--- Provided data ---

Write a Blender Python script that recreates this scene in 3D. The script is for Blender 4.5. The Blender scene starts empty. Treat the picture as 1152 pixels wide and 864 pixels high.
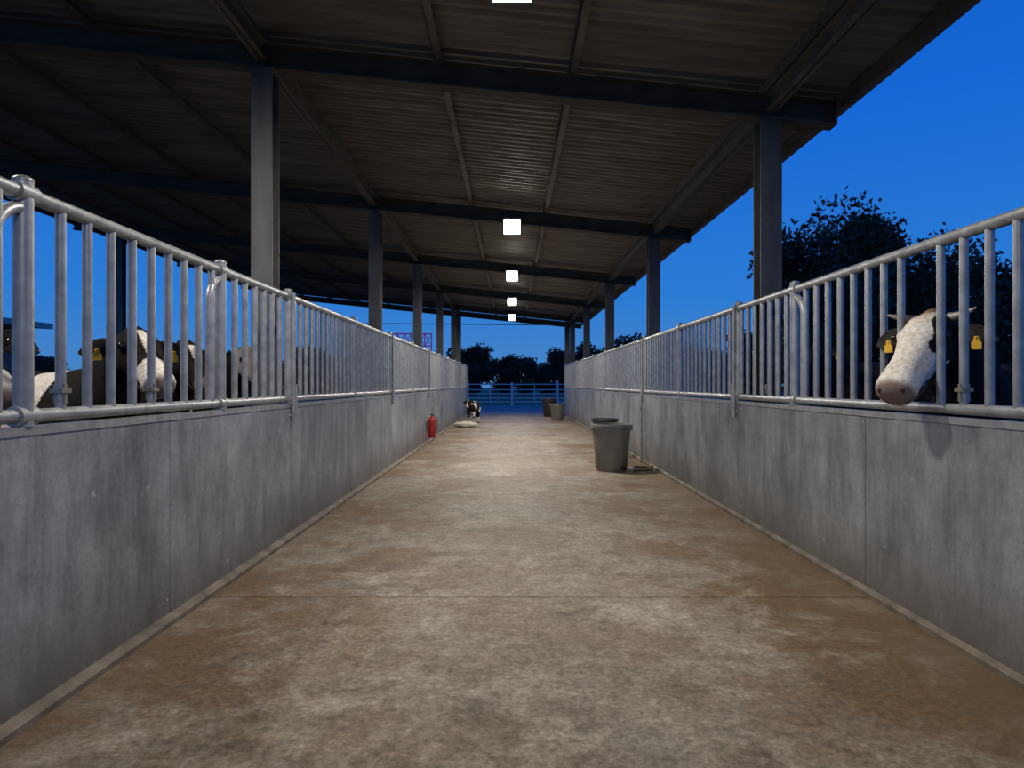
import bpy, math, random
from mathutils import Vector, Matrix, noise
random.seed(7)
S = bpy.context.scene
S.view_settings.view_transform = 'Standard'
S.view_settings.look = 'None'
COL = S.collection

# ------------------------------------------------------------------ materials
def new_mat(name):
    m = bpy.data.materials.new(name); m.use_nodes = True
    nt = m.node_tree
    return m, nt, nt.nodes['Principled BSDF']

def N(nt, typ, **kw):
    n = nt.nodes.new(typ)
    for k, v in kw.items():
        if k.startswith('i_'):
            n.inputs[k[2:].replace('_', ' ')].default_value = v
        else:
            setattr(n, k, v)
    return n

def ramp(nt, stops, interp='LINEAR'):
    r = nt.nodes.new('ShaderNodeValToRGB')
    r.color_ramp.interpolation = interp
    e = r.color_ramp.elements
    while len(e) < len(stops): e.new(0.5)
    for i, (p, c) in enumerate(stops):
        e[i].position = p
        e[i].color = (c[0], c[1], c[2], 1) if len(c) == 3 else c
    return r

def simple(name, c1, c2, scale=8, rough=0.6, metal=0.0, bump=0.0, stretch=(1, 1, 1), detail=6, emit=0.0):
    m, nt, b = new_mat(name)
    tc = N(nt, 'ShaderNodeTexCoord')
    mp = N(nt, 'ShaderNodeMapping'); mp.inputs['Scale'].default_value = stretch
    nt.links.new(tc.outputs['Object'], mp.inputs['Vector'])
    nz = N(nt, 'ShaderNodeTexNoise'); nz.inputs['Scale'].default_value = scale; nz.inputs['Detail'].default_value = detail
    nt.links.new(mp.outputs['Vector'], nz.inputs['Vector'])
    r = ramp(nt, [(0.3, c1), (0.7, c2)])
    nt.links.new(nz.outputs['Fac'], r.inputs['Fac'])
    nt.links.new(r.outputs['Color'], b.inputs['Base Color'])
    b.inputs['Roughness'].default_value = rough
    b.inputs['Metallic'].default_value = metal
    if emit:
        nt.links.new(r.outputs['Color'], b.inputs['Emission Color']); b.inputs['Emission Strength'].default_value = emit
    if bump:
        bp = N(nt, 'ShaderNodeBump'); bp.inputs['Strength'].default_value = bump; bp.inputs['Distance'].default_value = 0.01
        nt.links.new(nz.outputs['Fac'], bp.inputs['Height'])
        nt.links.new(bp.outputs['Normal'], b.inputs['Normal'])
    return m

def mixc(nt, fac, a, b, blend='MIX'):
    n = nt.nodes.new('ShaderNodeMix'); n.data_type = 'RGBA'; n.blend_type = blend
    for sock, v in ((n.inputs[0], fac), (n.inputs[6], a), (n.inputs[7], b)):
        if hasattr(v, 'links') or hasattr(v, 'is_linked'):
            nt.links.new(v, sock)
        elif isinstance(v, (int, float)):
            sock.default_value = v
        else:
            sock.default_value = (v[0], v[1], v[2], 1)
    return n.outputs[2]

# concrete floor
def mat_floor():
    m, nt, b = new_mat('stained_concrete')
    tc = N(nt, 'ShaderNodeTexCoord'); co = tc.outputs['Object']
    def nz(scale, detail=6, rough=0.6, dist=0.0, off=(0, 0, 0)):
        mp = N(nt, 'ShaderNodeMapping'); mp.inputs['Location'].default_value = off
        nt.links.new(co, mp.inputs['Vector'])
        n = N(nt, 'ShaderNodeTexNoise'); n.inputs['Scale'].default_value = scale
        n.inputs['Detail'].default_value = detail; n.inputs['Roughness'].default_value = rough
        n.inputs['Distortion'].default_value = dist
        nt.links.new(mp.outputs['Vector'], n.inputs['Vector']); return n.outputs['Fac']
    big = nz(0.8, 9, 0.72, 0.3)
    big2 = nz(1.5, 9, 0.75, 0.3, (7, 3, 0))
    fine = nz(34, 9, 0.8)
    spk = nz(12, 9, 0.8, 0, (3, 1, 0))
    mid = nz(3.2, 10, 0.8, 0.2)
    r1 = ramp(nt, [(0.30, (0.165, 0.145, 0.118)), (0.5, (0.285, 0.253, 0.207)), (0.70, (0.42, 0.378, 0.313))])
    nt.links.new(mid, r1.inputs['Fac'])
    r2 = ramp(nt, [(0.43, (0, 0, 0)), (0.55, (1, 1, 1))]); nt.links.new(big, r2.inputs['Fac'])
    sx = N(nt, 'ShaderNodeSeparateXYZ'); nt.links.new(co, sx.inputs[0])
    ax = N(nt, 'ShaderNodeMath', operation='ABSOLUTE'); nt.links.new(sx.outputs[0], ax.inputs[0])
    mr = N(nt, 'ShaderNodeMapRange'); mr.inputs['From Min'].default_value = 0.3; mr.inputs['From Max'].default_value = 1.5
    mr.inputs['To Min'].default_value = 0.38; mr.inputs['To Max'].default_value = 1.0
    nt.links.new(ax.outputs[0], mr.inputs['Value'])
    mu = N(nt, 'ShaderNodeMath', operation='MULTIPLY'); nt.links.new(r2.outputs['Color'], mu.inputs[0]); nt.links.new(mr.outputs[0], mu.inputs[1])
    c = mixc(nt, mu.outputs[0], r1.outputs['Color'], (0.165, 0.097, 0.045))
    # pale scuffed patches
    r3 = ramp(nt, [(0.53, (0, 0, 0)), (0.66, (0.7, 0.7, 0.7))]); nt.links.new(big2, r3.inputs['Fac'])
    c = mixc(nt, r3.outputs['Color'], c, (0.46, 0.42, 0.345))
    # dark damp marks
    dm = nz(2.3, 9, 0.8, 0.2, (2, 9, 0))
    r4 = ramp(nt, [(0.53, (0, 0, 0)), (0.64, (0.75, 0.75, 0.75))]); nt.links.new(dm, r4.inputs['Fac'])
    c = mixc(nt, r4.outputs['Color'], c, (0.10, 0.075, 0.05))
    rk = ramp(nt, [(0.38, (0.62, 0.60, 0.57)), (0.62, (1.2, 1.2, 1.2))]); nt.links.new(spk, rk.inputs['Fac'])
    c = mixc(nt, 0.8, c, rk.outputs['Color'], 'MULTIPLY')
    rf = ramp(nt, [(0.38, (0.42, 0.41, 0.40)), (0.62, (1.35, 1.35, 1.35))]); nt.links.new(fine, rf.inputs['Fac'])
    c = mixc(nt, 0.85, c, rf.outputs['Color'], 'MULTIPLY')
    # dirt along walls
    me_ = N(nt, 'ShaderNodeMapRange'); me_.inputs['From Min'].default_value = 1.35; me_.inputs['From Max'].default_value = 2.2
    me_.inputs['To Max'].default_value = 0.75
    nt.links.new(ax.outputs[0], me_.inputs['Value'])
    c = mixc(nt, me_.outputs[0], c, (0.135, 0.085, 0.046))
    nt.links.new(c, b.inputs['Base Color'])
    b.inputs['Roughness'].default_value = 0.6
    b.inputs['Specular IOR Level'].default_value = 0.3
    bp = N(nt, 'ShaderNodeBump'); bp.inputs['Strength'].default_value = 0.8; bp.inputs['Distance'].default_value = 0.012
    nt.links.new(fine, bp.inputs['Height']); nt.links.new(bp.outputs['Normal'], b.inputs['Normal'])
    return m

def mat_panel():
    m, nt, b = new_mat('galvanised_sheet')
    tc = N(nt, 'ShaderNodeTexCoord'); co = tc.outputs['Object']
    def nz(scale, stretch, detail=6, rough=0.6):
        mp = N(nt, 'ShaderNodeMapping'); mp.inputs['Scale'].default_value = stretch
        nt.links.new(co, mp.inputs['Vector'])
        n = N(nt, 'ShaderNodeTexNoise'); n.inputs['Scale'].default_value = scale
        n.inputs['Detail'].default_value = detail; n.inputs['Roughness'].default_value = rough
        nt.links.new(mp.outputs['Vector'], n.inputs['Vector']); return n.outputs['Fac']
    a = nz(1.6, (1, 1, 0.8), 8, 0.7)
    st = nz(6, (1, 1, 0.16), 8, 0.72)
    fn = nz(45, (1, 1, 1), 6, 0.7)
    ra = ramp(nt, [(0.34, (0.165, 0.183, 0.205)), (0.5, (0.275, 0.295, 0.318)), (0.66, (0.40, 0.42, 0.44))]); nt.links.new(a, ra.inputs['Fac'])
    rs = ramp(nt, [(0.34, (0.55, 0.55, 0.56)), (0.5, (0.95, 0.95, 0.95)), (0.68, (1.15, 1.15, 1.15))]); nt.links.new(st, rs.inputs['Fac'])
    c = mixc(nt, 0.8, ra.outputs['Color'], rs.outputs['Color'], 'MULTIPLY')
    rf = ramp(nt, [(0.35, (0.8, 0.8, 0.8)), (0.65, (1.1, 1.1, 1.1))]); nt.links.new(fn, rf.inputs['Fac'])
    c = mixc(nt, 0.8, c, rf.outputs['Color'], 'MULTIPLY')
    sx = N(nt, 'ShaderNodeSeparateXYZ'); nt.links.new(co, sx.inputs[0])
    mr = N(nt, 'ShaderNodeMapRange'); mr.inputs['From Min'].default_value = 0.0; mr.inputs['From Max'].default_value = 0.42
    mr.inputs['To Min'].default_value = 1.4; mr.inputs['To Max'].default_value = 0.0
    nt.links.new(sx.outputs[2], mr.inputs['Value'])
    mu = N(nt, 'ShaderNodeMath', operation='MULTIPLY'); mu.use_clamp = True
    nt.links.new(mr.outputs[0], mu.inputs[0]); nt.links.new(st, mu.inputs[1])
    c = mixc(nt, mu.outputs[0], c, (0.12, 0.098, 0.075))
    wsp = nz(7, (1, 1, 1), 4, 0.6)
    rw = ramp(nt, [(0.70, (0, 0, 0)), (0.75, (0.6, 0.6, 0.6))]); nt.links.new(wsp, rw.inputs['Fac'])
    c = mixc(nt, rw.outputs['Color'], c, (0.6, 0.62, 0.64))
    nt.links.new(c, b.inputs['Base Color'])
    b.inputs['Roughness'].default_value = 0.45; b.inputs['Metallic'].default_value = 0.35
    bp = N(nt, 'ShaderNodeBump'); bp.inputs['Strength'].default_value = 0.15; bp.inputs['Distance'].default_value = 0.01
    nt.links.new(a, bp.inputs['Height']); nt.links.new(bp.outputs['Normal'], b.inputs['Normal'])
    return m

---

(Job): Reproduce exactly the run of lines that opens the listing and closes with the line holding "return m, nt, nt.nodes['Principled BSDF']". Pictures are excluded.

(Answer to this exercise):
Write a Blender Python script that recreates this scene in 3D. The script is for Blender 4.5. The Blender scene starts empty. Treat the picture as 1152 pixels wide and 864 pixels high.
import bpy, math, random
from mathutils import Vector, Matrix, noise
random.seed(7)
S = bpy.context.scene
S.view_settings.view_transform = 'Standard'
S.view_settings.look = 'None'
COL = S.collection

# ------------------------------------------------------------------ materials
def new_mat(name):
    m = bpy.data.materials.new(name); m.use_nodes = True
    nt = m.node_tree
    return m, nt, nt.nodes['Principled BSDF']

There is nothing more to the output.